-- START MATERIAL PROVIDED --
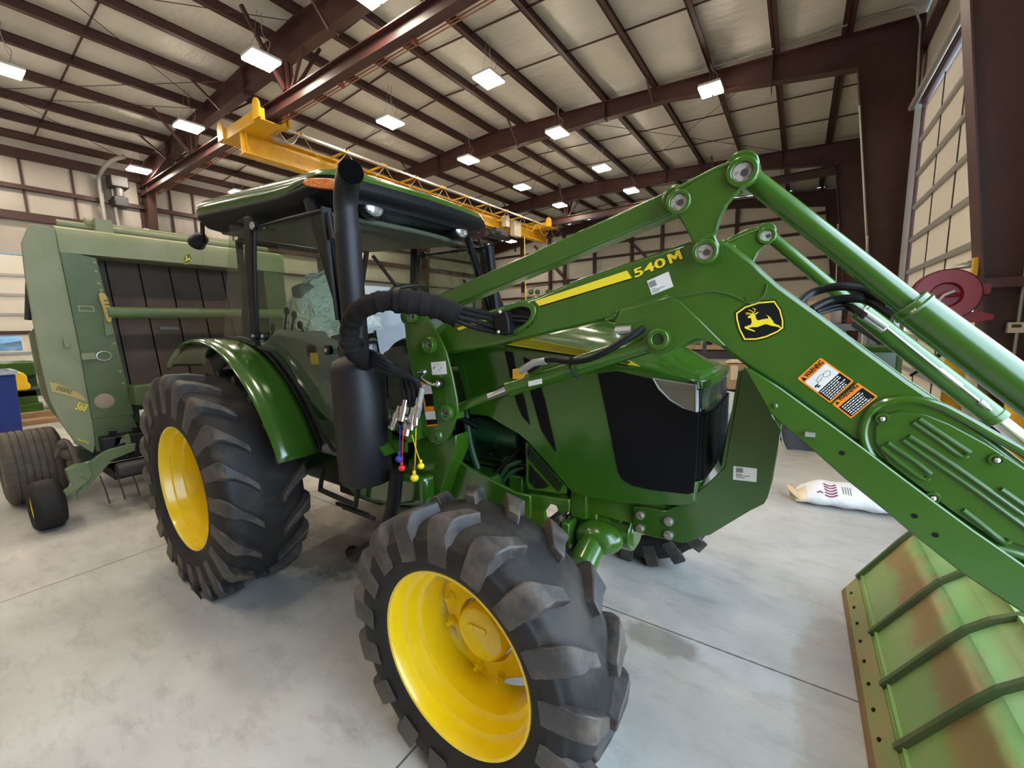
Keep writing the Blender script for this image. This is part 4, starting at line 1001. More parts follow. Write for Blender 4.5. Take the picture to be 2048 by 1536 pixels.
b.cyl(swc-nrm*.02, swc+nrm*.02, .05, n=14); b.cyl(swc, swc-nrm*.3+Vector((.1, 0, -.1)), .035, n=10); b.build('steering_wheel', 'black', T)
b = MB(); b.box(-2.25, -2.02, 1.78, 2.16, 1.2, 1.78); b.box(-2.2, -2.1, 1.72, 2.2, 1.74, 1.86); b.build('dashboard', 'inter', T, bevel=.03)
for p, q in (((573, 622), (566, 690)), ((588, 630), (578, 690)), ((545, 655), (546, 690)), ((600, 650), (625, 700))):
    a, c = PY(p, 1.5), PY(q, 1.5); b = MB(); b.cyl(a, c, .008, n=8); b.sphere(a, .022, 12, (.8, .8, 1.3)); b.build('control_lever', 'black', T)
b = MB(); a = PY((628, 700), 1.42); b.box(a.x-.05, a.x+.06, 1.40, 1.46, a.z-.04, a.z+.03); b.build('black_connector', 'black', T)
b = MB(); a = PY((632, 712), 1.41); b.box(a.x-.03, a.x+.04, 1.39, 1.43, a.z-.05, a.z+.02); b.build('yellow_tag', 'cyellow', T)
# inside mirror clip / sun blind mount on the header
b = MB(); a = PY((805, 418), 1.9); b.box(a.x-.03, a.x+.03, 1.85, 1.95, a.z-.02, a.z+.03); b.tube(smooth_path([a+Vector((0, -.12, -.03)), a+Vector((0, -.05, 0)), a, a+Vector((0, .08, -.02)), a+Vector((0, .09, -.08))], 4), .007, 6); b.build('blind_bracket', 'black', T)
# ================================================================ LOADER (parts of the tractor)
YA = 1.43; DY = 1.08
def L_(pts, Y): return [PY(p, Y) for p in pts]
far_list = []
# mast
mast = [(807, 628), (818, 622), (838, 622), (849, 628), (877, 671), (892, 704), (904, 752), (913, 798), (916, 825), (910, 842), (901, 867), (892, 881), (878, 890), (862, 886), (842, 860), (838, 846), (831, 798), (825, 754), (812, 687), (809, 652)]
b = MB(); plate(b, mast, 1.385, .014); m1 = b.build('mast_plate', 'green', T, bevel=.004); 
b = MB(); plate(b, mast, 1.50, .014); m1b = b.build('mast_inner_plate', 'green', T, bevel=.004)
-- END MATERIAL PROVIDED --
WHAT TO WORK ON:
Omit the pictures, then output the rest of the listing exactly.

EXERCISE RESULT:
Keep writing the Blender script for this image. This is part 4, starting at line 1001. More parts follow. Write for Blender 4.5. Take the picture to be 2048 by 1536 pixels.
b.cyl(swc-nrm*.02, swc+nrm*.02, .05, n=14); b.cyl(swc, swc-nrm*.3+Vector((.1, 0, -.1)), .035, n=10); b.build('steering_wheel', 'black', T)
b = MB(); b.box(-2.25, -2.02, 1.78, 2.16, 1.2, 1.78); b.box(-2.2, -2.1, 1.72, 2.2, 1.74, 1.86); b.build('dashboard', 'inter', T, bevel=.03)
for p, q in (((573, 622), (566, 690)), ((588, 630), (578, 690)), ((545, 655), (546, 690)), ((600, 650), (625, 700))):
    a, c = PY(p, 1.5), PY(q, 1.5); b = MB(); b.cyl(a, c, .008, n=8); b.sphere(a, .022, 12, (.8, .8, 1.3)); b.build('control_lever', 'black', T)
b = MB(); a = PY((628, 700), 1.42); b.box(a.x-.05, a.x+.06, 1.40, 1.46, a.z-.04, a.z+.03); b.build('black_connector', 'black', T)
b = MB(); a = PY((632, 712), 1.41); b.box(a.x-.03, a.x+.04, 1.39, 1.43, a.z-.05, a.z+.02); b.build('yellow_tag', 'cyellow', T)
# inside mirror clip / sun blind mount on the header
b = MB(); a = PY((805, 418), 1.9); b.box(a.x-.03, a.x+.03, 1.85, 1.95, a.z-.02, a.z+.03); b.tube(smooth_path([a+Vector((0, -.12, -.03)), a+Vector((0, -.05, 0)), a, a+Vector((0, .08, -.02)), a+Vector((0, .09, -.08))], 4), .007, 6); b.build('blind_bracket', 'black', T)
# ================================================================ LOADER (parts of the tractor)
YA = 1.43; DY = 1.08
def L_(pts, Y): return [PY(p, Y) for p in pts]
far_list = []
# mast
mast = [(807, 628), (818, 622), (838, 622), (849, 628), (877, 671), (892, 704), (904, 752), (913, 798), (916, 825), (910, 842), (901, 867), (892, 881), (878, 890), (862, 886), (842, 860), (838, 846), (831, 798), (825, 754), (812, 687), (809, 652)]
b = MB(); plate(b, mast, 1.385, .014); m1 = b.build('mast_plate', 'green', T, bevel=.004); 
b = MB(); plate(b, mast, 1.50, .014); m1b = b.build('mast_inner_plate', 'green', T, bevel=.004)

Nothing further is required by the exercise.